● The problem
Reproduce exactly and only the lines running from the one with "rock_patch('sea_stack', 'dark pyramid-shaped" through the one with "rock_patch('rock_outcrop', 'massive dark", both end lines included.

● Material provided
*-*-*

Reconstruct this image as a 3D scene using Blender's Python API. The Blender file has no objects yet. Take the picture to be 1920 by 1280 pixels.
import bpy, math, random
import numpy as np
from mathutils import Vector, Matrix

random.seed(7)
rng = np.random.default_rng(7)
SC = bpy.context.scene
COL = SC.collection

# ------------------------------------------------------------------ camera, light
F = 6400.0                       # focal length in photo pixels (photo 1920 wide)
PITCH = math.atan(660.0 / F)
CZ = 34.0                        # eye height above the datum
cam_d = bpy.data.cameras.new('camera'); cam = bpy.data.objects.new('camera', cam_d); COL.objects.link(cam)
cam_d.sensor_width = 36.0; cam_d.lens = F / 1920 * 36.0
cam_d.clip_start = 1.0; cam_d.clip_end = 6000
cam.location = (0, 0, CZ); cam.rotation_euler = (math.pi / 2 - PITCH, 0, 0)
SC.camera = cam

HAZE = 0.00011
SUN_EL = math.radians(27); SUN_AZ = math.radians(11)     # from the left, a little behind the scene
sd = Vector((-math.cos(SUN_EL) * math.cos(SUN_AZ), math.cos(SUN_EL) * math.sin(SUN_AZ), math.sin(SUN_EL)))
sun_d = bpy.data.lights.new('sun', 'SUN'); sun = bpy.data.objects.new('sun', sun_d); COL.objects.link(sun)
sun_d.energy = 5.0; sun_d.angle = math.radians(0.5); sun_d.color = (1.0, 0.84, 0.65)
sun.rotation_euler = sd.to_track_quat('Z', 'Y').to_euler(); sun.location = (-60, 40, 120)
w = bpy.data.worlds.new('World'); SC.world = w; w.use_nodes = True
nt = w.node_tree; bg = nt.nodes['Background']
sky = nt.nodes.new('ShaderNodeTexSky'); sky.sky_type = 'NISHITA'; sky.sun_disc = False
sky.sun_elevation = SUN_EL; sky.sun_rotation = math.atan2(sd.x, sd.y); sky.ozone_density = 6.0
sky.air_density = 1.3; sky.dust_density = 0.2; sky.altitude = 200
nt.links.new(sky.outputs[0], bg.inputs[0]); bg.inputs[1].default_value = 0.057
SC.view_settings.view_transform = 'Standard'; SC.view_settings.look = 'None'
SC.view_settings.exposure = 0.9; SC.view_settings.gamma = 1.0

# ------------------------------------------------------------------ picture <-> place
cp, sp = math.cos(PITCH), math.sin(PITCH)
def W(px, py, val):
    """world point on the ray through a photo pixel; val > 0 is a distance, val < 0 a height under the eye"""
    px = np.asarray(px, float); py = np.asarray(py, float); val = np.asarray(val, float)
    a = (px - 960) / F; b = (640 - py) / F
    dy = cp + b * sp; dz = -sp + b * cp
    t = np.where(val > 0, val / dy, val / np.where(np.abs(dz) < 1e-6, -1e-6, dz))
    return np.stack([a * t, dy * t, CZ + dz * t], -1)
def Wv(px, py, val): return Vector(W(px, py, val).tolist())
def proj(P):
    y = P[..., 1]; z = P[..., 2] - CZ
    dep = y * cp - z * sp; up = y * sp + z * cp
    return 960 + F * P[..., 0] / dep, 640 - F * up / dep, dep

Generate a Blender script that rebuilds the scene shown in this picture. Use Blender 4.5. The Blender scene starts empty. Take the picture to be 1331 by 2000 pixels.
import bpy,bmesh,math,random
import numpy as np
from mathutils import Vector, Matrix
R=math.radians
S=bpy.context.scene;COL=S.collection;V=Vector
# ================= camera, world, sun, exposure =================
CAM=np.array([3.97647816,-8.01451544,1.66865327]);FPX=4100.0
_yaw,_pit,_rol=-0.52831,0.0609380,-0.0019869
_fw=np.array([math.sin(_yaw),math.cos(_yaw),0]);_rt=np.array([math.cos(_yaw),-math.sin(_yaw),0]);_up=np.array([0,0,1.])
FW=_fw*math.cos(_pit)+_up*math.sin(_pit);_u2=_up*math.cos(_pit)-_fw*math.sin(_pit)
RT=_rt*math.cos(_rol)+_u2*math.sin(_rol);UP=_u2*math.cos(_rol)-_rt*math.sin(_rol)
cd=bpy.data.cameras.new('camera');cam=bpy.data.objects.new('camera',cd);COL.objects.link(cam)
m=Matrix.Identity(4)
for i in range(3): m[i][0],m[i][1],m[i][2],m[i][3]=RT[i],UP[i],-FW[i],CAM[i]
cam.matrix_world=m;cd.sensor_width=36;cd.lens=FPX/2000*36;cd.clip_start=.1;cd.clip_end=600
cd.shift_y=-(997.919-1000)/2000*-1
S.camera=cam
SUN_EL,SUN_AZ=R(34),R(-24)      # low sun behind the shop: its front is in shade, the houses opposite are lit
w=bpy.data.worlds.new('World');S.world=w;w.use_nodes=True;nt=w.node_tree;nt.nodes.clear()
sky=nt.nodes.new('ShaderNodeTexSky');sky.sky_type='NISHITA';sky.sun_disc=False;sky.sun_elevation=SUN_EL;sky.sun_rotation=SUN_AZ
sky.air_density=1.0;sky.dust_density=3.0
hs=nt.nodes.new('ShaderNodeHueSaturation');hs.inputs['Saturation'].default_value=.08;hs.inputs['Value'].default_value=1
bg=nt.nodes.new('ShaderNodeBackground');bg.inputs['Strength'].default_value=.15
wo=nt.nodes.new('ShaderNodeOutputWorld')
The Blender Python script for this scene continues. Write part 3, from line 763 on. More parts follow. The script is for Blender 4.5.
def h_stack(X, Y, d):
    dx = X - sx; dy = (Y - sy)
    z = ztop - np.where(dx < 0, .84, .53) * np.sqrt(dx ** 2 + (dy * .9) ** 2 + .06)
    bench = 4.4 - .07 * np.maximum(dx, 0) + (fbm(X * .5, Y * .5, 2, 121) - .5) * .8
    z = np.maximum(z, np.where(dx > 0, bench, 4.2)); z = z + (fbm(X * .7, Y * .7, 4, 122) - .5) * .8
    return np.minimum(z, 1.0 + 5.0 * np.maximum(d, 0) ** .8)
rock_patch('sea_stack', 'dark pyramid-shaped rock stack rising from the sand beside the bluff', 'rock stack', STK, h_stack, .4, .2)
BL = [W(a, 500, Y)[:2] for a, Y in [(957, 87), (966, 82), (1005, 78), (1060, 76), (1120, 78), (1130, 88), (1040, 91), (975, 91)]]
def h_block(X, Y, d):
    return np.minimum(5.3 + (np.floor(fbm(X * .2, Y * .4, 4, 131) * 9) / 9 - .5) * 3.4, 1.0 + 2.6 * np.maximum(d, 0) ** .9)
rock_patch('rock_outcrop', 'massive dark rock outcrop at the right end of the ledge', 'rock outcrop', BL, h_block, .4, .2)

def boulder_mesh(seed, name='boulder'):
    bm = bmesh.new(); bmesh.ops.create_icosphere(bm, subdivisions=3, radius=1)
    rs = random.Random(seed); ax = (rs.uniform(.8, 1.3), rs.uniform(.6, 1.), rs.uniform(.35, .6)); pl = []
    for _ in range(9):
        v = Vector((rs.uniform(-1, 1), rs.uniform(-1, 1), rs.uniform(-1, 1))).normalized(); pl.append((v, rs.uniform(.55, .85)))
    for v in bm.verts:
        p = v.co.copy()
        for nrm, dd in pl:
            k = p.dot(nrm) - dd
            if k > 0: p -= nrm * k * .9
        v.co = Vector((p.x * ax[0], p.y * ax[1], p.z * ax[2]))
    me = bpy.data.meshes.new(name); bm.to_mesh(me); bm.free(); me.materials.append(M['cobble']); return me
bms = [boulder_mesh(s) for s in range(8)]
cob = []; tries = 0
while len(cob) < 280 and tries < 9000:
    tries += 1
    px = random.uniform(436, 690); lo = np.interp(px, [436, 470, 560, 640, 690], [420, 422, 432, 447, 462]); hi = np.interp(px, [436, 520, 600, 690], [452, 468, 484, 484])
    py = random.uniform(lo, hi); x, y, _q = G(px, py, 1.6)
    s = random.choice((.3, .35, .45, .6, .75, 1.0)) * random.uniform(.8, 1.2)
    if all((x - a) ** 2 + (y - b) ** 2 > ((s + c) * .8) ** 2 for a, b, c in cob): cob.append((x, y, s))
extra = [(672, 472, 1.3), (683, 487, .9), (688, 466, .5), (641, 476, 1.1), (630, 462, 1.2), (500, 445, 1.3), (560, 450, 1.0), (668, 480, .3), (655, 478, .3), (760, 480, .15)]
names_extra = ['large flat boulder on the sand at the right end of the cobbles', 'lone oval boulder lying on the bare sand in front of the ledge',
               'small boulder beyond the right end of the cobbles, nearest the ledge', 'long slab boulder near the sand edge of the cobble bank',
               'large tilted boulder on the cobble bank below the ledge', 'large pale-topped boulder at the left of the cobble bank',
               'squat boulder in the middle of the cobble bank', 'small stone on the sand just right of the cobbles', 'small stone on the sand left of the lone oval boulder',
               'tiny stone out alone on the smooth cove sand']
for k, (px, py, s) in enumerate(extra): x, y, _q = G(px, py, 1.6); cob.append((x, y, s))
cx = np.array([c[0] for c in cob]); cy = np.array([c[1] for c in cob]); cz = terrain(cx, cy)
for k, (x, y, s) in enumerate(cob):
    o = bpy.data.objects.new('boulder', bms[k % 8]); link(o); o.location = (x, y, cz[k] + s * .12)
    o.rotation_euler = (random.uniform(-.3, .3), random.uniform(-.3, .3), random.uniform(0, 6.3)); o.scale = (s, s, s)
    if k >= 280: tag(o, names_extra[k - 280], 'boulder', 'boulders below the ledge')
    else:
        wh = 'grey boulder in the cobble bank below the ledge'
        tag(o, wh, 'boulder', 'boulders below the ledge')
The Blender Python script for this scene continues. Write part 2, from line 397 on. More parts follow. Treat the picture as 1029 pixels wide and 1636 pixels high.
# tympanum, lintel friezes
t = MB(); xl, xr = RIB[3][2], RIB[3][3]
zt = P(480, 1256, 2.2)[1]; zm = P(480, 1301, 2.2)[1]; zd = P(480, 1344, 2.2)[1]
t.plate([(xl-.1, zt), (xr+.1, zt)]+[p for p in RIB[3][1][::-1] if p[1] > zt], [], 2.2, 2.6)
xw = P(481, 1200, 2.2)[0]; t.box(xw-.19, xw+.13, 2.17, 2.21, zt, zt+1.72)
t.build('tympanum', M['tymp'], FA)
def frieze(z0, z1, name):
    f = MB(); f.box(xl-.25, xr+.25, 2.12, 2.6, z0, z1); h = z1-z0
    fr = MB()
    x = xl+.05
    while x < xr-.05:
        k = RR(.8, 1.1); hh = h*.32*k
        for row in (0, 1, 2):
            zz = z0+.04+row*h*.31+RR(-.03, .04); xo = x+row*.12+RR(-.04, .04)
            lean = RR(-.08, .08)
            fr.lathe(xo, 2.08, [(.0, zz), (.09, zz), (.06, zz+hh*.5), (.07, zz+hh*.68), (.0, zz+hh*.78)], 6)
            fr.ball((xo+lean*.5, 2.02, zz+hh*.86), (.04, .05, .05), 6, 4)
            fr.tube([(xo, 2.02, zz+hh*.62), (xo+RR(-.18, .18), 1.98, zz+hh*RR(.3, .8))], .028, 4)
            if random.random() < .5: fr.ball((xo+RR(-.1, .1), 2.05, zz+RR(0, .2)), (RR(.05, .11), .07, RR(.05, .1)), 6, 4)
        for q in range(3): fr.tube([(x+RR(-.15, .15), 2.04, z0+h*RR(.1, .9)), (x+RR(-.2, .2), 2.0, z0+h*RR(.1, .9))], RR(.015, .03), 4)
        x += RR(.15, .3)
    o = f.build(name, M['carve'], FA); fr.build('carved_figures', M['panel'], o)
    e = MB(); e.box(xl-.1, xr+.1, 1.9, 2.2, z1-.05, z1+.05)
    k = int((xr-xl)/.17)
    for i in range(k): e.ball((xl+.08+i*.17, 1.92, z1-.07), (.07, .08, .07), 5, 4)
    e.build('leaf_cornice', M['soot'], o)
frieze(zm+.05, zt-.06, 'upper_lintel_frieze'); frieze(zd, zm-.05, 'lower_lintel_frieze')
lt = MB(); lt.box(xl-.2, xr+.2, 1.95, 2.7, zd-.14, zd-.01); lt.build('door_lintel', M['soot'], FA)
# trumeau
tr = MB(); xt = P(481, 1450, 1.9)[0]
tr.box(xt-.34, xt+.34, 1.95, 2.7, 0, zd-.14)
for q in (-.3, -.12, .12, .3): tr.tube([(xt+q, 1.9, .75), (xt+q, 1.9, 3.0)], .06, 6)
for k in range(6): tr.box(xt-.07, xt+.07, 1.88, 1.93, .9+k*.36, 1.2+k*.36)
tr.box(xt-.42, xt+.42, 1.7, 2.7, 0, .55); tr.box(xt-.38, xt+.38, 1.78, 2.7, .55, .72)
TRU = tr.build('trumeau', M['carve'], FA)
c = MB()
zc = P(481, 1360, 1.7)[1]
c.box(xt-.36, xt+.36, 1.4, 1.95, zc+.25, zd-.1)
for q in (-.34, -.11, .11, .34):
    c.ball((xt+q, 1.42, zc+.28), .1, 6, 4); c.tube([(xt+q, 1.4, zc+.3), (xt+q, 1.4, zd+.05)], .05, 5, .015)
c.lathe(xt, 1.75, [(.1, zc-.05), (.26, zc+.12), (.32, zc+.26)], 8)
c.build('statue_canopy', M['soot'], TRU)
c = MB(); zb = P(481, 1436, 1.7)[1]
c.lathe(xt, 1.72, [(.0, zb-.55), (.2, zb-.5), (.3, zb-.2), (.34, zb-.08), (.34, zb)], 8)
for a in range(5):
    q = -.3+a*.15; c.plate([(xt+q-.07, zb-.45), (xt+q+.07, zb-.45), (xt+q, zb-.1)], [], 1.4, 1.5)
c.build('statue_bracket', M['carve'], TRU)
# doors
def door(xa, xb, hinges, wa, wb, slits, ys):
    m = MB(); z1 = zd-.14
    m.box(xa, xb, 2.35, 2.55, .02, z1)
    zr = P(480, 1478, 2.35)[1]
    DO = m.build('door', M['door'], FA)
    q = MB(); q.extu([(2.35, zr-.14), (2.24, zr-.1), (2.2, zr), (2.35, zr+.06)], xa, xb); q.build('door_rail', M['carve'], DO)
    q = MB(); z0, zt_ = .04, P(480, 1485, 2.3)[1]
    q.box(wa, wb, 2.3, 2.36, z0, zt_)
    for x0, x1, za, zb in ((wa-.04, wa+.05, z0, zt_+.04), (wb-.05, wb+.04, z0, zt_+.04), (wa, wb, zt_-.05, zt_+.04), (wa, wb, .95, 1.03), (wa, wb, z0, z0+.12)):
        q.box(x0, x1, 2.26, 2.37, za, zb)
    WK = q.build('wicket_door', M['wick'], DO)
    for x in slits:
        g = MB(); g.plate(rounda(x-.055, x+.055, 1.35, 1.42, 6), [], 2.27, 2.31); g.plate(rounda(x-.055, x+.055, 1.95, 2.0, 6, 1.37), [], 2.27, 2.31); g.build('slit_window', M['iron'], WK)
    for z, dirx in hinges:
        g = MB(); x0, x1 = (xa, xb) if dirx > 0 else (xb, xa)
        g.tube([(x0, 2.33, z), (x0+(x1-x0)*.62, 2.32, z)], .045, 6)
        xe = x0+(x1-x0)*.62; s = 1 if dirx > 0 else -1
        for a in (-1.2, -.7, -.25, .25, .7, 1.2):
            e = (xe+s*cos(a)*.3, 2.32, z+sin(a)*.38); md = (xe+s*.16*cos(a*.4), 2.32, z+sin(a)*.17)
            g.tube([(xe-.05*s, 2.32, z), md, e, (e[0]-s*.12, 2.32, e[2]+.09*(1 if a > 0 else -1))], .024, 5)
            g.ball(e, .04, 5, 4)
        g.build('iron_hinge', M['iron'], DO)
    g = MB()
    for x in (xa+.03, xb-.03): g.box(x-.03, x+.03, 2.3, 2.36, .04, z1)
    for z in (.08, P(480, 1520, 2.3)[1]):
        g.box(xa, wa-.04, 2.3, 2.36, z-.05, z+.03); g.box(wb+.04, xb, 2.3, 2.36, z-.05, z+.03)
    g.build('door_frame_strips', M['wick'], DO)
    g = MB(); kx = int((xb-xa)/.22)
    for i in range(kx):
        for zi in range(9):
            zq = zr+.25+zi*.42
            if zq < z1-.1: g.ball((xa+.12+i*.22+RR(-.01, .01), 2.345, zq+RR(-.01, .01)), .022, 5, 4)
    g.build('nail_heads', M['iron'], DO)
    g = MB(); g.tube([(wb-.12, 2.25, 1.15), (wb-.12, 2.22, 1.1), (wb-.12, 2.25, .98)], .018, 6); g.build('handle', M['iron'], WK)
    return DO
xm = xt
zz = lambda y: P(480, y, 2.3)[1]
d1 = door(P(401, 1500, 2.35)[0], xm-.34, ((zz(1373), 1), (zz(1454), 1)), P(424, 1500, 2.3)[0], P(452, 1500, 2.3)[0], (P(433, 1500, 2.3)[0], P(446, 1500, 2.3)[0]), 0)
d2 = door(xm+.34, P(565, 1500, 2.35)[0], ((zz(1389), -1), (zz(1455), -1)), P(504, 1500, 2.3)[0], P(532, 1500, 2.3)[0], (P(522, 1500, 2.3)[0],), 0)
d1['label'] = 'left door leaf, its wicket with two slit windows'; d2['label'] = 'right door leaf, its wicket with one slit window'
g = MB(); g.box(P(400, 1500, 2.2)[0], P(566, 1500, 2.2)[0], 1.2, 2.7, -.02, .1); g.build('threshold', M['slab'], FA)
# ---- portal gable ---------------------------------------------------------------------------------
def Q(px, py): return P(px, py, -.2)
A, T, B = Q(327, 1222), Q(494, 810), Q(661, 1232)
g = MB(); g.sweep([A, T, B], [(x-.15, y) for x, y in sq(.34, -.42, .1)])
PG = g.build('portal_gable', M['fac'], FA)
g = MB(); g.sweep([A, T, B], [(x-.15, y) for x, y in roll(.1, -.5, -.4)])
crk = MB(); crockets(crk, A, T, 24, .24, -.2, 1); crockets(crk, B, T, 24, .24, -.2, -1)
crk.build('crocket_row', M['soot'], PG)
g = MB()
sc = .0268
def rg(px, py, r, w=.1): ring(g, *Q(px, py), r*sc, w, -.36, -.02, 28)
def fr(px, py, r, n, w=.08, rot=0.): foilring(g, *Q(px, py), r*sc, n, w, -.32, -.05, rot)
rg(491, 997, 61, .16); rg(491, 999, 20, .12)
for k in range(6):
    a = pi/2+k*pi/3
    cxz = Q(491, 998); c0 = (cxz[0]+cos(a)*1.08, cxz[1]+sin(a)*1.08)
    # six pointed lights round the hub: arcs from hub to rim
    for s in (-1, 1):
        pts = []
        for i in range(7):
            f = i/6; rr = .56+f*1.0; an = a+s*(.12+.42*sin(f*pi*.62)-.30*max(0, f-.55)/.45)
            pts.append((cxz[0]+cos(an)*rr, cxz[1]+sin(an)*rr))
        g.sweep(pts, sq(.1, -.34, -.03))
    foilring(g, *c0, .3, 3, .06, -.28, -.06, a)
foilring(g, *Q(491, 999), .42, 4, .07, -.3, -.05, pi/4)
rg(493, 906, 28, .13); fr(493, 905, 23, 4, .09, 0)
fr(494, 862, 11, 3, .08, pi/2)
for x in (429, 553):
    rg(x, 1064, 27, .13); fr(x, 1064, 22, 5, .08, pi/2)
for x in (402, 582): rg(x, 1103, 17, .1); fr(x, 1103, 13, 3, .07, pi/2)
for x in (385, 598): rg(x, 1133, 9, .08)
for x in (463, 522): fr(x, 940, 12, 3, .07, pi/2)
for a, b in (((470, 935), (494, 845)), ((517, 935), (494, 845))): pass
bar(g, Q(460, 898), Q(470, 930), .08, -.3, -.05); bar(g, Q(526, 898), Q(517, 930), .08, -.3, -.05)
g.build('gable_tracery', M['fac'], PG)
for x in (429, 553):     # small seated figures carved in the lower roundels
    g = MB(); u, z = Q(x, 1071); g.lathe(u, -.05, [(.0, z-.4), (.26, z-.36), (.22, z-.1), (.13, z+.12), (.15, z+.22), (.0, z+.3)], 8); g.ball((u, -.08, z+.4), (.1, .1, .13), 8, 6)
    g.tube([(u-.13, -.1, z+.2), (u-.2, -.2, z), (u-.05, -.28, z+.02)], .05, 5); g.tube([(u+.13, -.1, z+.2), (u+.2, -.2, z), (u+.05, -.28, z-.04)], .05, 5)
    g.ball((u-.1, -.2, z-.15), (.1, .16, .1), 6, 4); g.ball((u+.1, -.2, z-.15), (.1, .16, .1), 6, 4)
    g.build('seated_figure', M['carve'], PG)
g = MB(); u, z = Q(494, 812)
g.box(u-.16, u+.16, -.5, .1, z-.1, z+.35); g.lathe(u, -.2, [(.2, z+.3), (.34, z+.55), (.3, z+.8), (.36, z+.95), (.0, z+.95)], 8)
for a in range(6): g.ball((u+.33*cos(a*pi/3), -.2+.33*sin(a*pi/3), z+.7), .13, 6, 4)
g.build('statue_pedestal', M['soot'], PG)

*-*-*

● The reply
rock_patch('sea_stack', 'dark pyramid-shaped rock stack rising from the sand beside the bluff', 'rock stack', STK, h_stack, .4, .2)
BL = [W(a, 500, Y)[:2] for a, Y in [(957, 87), (966, 82), (1005, 78), (1060, 76), (1120, 78), (1130, 88), (1040, 91), (975, 91)]]
def h_block(X, Y, d):
    return np.minimum(5.3 + (np.floor(fbm(X * .2, Y * .4, 4, 131) * 9) / 9 - .5) * 3.4, 1.0 + 2.6 * np.maximum(d, 0) ** .9)
rock_patch('rock_outcrop', 'massive dark rock outcrop at the right end of the ledge', 'rock outcrop', BL, h_block, .4, .2)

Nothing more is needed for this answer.